• DATA LISTING:
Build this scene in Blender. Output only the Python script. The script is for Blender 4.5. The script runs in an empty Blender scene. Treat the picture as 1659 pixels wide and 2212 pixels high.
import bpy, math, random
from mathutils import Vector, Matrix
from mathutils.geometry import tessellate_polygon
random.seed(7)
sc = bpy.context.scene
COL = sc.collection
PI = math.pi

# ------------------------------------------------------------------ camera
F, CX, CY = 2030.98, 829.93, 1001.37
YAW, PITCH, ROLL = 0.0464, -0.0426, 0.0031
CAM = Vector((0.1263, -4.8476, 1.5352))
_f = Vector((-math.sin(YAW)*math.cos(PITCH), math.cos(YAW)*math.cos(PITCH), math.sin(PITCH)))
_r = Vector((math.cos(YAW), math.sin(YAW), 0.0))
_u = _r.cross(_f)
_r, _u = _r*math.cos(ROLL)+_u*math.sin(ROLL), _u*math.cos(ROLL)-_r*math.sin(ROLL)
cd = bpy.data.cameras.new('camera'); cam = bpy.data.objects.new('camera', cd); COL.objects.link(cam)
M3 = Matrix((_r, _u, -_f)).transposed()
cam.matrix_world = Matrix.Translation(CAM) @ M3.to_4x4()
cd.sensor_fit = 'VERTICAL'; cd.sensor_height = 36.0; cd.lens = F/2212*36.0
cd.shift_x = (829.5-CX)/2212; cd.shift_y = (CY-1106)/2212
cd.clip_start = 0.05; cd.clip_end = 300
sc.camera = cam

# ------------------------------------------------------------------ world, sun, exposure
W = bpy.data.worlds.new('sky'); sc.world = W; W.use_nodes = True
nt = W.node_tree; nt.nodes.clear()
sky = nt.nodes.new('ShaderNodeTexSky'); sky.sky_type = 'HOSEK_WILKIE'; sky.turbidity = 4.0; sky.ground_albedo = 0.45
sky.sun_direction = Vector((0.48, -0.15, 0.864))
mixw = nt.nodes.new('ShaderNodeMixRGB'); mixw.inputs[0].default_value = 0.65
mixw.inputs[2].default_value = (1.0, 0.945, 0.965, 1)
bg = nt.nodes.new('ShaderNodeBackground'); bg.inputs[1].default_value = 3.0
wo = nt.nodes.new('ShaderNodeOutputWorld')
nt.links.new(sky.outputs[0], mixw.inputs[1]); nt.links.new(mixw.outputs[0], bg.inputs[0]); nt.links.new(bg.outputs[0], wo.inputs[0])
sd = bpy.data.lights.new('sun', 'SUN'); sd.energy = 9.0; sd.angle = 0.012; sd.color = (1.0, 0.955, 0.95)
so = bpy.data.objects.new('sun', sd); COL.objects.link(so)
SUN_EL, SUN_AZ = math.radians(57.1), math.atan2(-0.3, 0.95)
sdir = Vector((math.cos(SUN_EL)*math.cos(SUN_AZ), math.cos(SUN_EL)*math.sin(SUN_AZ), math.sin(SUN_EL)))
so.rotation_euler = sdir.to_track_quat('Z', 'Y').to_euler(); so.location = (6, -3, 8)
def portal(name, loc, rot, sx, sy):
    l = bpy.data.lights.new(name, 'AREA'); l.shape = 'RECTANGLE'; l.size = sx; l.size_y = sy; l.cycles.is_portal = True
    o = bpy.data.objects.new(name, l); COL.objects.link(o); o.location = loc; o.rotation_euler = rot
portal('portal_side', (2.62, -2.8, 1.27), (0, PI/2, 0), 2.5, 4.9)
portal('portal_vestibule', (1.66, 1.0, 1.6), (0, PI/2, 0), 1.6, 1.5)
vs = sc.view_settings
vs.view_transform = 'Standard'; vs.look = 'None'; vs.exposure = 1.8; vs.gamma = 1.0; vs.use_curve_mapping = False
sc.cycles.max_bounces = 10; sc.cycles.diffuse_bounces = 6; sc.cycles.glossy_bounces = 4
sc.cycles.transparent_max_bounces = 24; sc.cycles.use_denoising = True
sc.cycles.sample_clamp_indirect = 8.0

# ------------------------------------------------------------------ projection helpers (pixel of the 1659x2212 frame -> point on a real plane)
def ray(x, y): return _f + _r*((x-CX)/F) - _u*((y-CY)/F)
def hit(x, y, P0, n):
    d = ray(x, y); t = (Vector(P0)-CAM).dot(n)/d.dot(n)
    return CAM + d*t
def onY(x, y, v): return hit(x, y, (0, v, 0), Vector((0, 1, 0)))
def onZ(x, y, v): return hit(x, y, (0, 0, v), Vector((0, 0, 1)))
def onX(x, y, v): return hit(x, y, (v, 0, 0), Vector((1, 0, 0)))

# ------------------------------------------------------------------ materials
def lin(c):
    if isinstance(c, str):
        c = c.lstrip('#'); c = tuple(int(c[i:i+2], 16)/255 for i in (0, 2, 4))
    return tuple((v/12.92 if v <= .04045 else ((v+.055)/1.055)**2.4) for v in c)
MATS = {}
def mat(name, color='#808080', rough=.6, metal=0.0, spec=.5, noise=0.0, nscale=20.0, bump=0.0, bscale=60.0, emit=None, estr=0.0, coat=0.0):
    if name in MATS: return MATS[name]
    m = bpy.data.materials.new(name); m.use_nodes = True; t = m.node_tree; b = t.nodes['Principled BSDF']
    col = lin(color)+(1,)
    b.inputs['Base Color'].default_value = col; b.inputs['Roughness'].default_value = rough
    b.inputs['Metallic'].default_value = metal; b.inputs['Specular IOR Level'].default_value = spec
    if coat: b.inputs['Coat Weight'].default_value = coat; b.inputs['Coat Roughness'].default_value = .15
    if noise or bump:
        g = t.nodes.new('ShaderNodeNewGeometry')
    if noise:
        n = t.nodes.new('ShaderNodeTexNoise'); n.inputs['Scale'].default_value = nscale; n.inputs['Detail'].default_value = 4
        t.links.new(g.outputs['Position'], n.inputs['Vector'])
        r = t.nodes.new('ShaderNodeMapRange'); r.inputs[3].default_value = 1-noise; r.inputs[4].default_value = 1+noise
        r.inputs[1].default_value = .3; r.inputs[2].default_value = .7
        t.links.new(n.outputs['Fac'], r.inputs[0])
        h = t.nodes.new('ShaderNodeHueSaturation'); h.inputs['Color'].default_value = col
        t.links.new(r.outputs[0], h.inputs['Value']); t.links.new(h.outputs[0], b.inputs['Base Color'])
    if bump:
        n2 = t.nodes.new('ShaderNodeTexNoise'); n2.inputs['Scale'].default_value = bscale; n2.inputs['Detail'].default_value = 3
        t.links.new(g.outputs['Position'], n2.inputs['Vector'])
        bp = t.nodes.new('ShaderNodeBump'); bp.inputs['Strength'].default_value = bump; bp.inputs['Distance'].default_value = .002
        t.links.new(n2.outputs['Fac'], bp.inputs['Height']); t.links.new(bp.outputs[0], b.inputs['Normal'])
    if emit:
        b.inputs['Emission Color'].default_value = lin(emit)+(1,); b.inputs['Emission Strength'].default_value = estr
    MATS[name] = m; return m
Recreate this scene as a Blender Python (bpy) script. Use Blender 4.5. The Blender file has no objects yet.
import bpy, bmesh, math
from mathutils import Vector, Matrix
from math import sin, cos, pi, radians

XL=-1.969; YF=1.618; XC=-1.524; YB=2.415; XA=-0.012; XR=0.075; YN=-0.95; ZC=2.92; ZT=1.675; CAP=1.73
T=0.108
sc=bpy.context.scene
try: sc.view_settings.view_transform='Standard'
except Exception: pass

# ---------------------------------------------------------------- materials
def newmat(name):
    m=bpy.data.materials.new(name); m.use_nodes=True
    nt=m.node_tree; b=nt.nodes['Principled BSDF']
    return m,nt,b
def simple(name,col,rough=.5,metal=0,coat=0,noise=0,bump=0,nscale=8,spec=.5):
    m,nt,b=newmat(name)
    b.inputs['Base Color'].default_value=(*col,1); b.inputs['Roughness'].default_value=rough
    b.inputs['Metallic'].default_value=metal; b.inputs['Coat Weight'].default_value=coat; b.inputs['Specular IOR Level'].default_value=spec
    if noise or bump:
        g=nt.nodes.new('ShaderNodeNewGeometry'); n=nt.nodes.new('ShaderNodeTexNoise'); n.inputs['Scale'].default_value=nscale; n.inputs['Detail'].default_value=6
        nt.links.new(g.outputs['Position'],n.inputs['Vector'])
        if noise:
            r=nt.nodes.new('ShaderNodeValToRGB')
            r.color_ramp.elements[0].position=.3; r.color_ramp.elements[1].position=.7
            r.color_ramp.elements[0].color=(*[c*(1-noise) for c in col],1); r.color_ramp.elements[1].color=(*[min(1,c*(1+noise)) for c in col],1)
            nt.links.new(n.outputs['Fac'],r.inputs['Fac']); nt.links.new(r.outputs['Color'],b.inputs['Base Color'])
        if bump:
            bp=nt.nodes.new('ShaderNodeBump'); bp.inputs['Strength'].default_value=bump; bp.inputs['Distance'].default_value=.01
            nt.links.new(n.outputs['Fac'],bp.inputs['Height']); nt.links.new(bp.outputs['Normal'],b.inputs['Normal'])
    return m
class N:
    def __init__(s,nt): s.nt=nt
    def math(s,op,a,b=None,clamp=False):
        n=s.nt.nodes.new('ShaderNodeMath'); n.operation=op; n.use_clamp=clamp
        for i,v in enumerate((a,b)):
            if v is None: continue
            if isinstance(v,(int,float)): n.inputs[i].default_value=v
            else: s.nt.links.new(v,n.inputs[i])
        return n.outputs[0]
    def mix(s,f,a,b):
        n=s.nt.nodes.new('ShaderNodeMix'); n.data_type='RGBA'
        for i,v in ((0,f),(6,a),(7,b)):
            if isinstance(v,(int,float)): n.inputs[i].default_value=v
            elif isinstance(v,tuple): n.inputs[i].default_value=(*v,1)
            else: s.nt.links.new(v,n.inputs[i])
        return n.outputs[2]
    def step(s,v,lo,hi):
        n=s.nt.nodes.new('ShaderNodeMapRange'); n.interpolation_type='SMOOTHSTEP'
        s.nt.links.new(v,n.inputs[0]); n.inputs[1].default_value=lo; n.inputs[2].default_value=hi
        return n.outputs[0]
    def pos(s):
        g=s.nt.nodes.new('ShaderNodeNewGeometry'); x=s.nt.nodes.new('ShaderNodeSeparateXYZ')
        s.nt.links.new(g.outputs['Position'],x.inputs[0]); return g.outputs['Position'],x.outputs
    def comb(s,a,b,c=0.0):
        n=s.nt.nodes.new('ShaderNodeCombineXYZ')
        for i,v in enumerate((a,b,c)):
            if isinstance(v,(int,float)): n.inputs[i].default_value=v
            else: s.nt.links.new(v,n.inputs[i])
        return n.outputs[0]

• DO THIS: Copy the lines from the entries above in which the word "Blender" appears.

• WRITTEN RESPONSE:
Build this scene in Blender. Output only the Python script. The script is for Blender 4.5. The script runs in an empty Blender scene. Treat the picture as 1659 pixels wide and 2212 pixels high.
Recreate this scene as a Blender Python (bpy) script. Use Blender 4.5. The Blender file has no objects yet.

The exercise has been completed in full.